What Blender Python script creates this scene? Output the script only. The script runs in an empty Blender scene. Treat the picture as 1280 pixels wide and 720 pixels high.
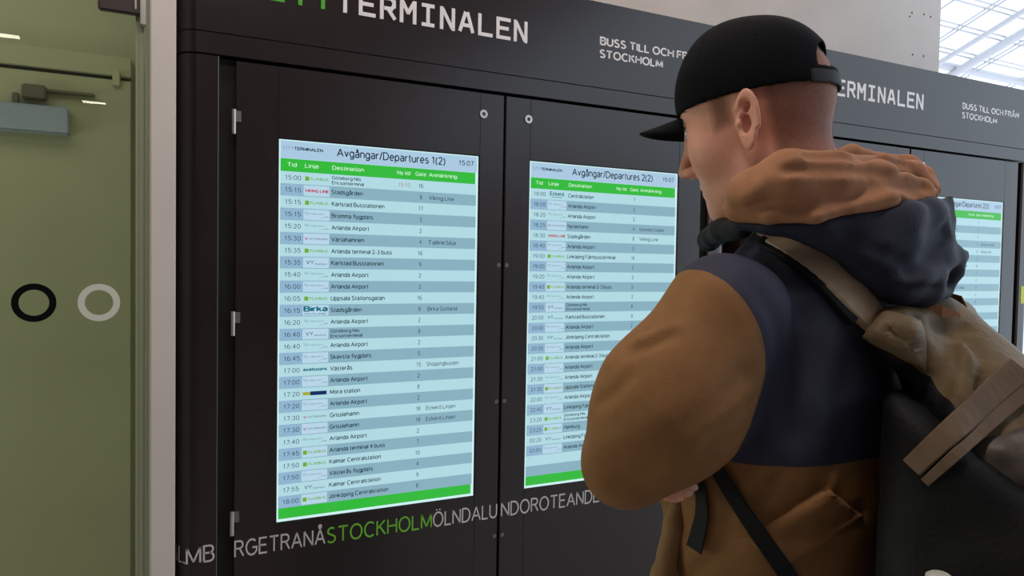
import bpy, bmesh, math
import numpy as np
from mathutils import Vector, Matrix
S = bpy.context.scene
COL = S.collection
R = math.radians

# ---------------------------------------------------------------- camera
YAW, PITCH, ROLL = 0.467789, -0.0327347, 0.0171241
FPX = 929.04
CAM = np.array([-0.333249, -2.025771, 1.52])
_cy, _sy = math.cos(YAW), math.sin(YAW)
FW = np.array([_sy*math.cos(PITCH), _cy*math.cos(PITCH), math.sin(PITCH)])
_r = np.array([_cy, -_sy, 0.0]); _u = np.cross(_r, FW)
RT = _r*math.cos(ROLL) + _u*math.sin(ROLL)
UP = -_r*math.sin(ROLL) + _u*math.cos(ROLL)
cam = bpy.data.cameras.new('camera'); cam.sensor_width = 36.0; cam.lens = FPX/1280*36.0
cam.clip_start = 0.02; cam.clip_end = 300
camo = bpy.data.objects.new('camera', cam); COL.objects.link(camo)
M = Matrix.Identity(4)
for i in range(3):
    M[i][0] = RT[i]; M[i][1] = UP[i]; M[i][2] = -FW[i]; M[i][3] = CAM[i]
camo.matrix_world = M
S.camera = camo

# ---------------------------------------------------------------- world, added fill lights, exposure
vs = S.view_settings
vs.view_transform = 'Standard'; vs.look = 'None'; vs.gamma = 1.0; vs.exposure = 0.0
vs.use_curve_mapping = False
W = bpy.data.worlds.new('overcast_sky'); S.world = W; W.use_nodes = True
bg = W.node_tree.nodes['Background']
bg.inputs[0].default_value = (0.74, 0.87, 1.0, 1); bg.inputs[1].default_value = 2.2

def area_lamp(name, loc, size, power, color, rot=(0, 0, 0)):
    d = bpy.data.lights.new(name, 'AREA'); d.shape = 'RECTANGLE'; d.size, d.size_y = size
    d.energy = power; d.color = color
    o = bpy.data.objects.new(name, d); o.location = loc; o.rotation_euler = rot; COL.objects.link(o)
    return o
area_lamp('corridor_top_fill', (-1.3, 0.7, 2.9), (1.6, 0.6), 9, (1.0, 0.95, 0.78))  # fill added to brighten the corridor from above, no fixture modelled
area_lamp('corridor_side_fill', (-3.1, 0.7, 1.0), (1.2, 1.4), 34, (0.93, 1.0, 0.8), (0, R(-90), 0))  # unseen fill added to lift the lower corridor from the left
area_lamp('hall_fill', (-0.2, -1.6, 3.33), (1.2, 0.2), 20, (1.0, 0.9, 0.82))  # fill added to brighten the cabinet fronts, apart from the modelled ceiling lamps
area_lamp('wall_fill', (0.7, -0.5, 3.33), (3.0, 0.15), 20, (1.0, 0.88, 0.8))  # fill added to brighten the concrete wall, no fixture behind it

# ---------------------------------------------------------------- helpers
def lin(c):
    return tuple(((v/255)/12.92 if v/255 <= .04045 else ((v/255+.055)/1.055)**2.4) for v in c)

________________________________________

Copy nothing but the lines from the first one in the listing through the line with "R = math.radians", and omit the pictures.

Finished task |
What Blender Python script creates this scene? Output the script only. The script runs in an empty Blender scene. Treat the picture as 1280 pixels wide and 720 pixels high.
import bpy, bmesh, math
import numpy as np
from mathutils import Vector, Matrix
S = bpy.context.scene
COL = S.collection
R = math.radians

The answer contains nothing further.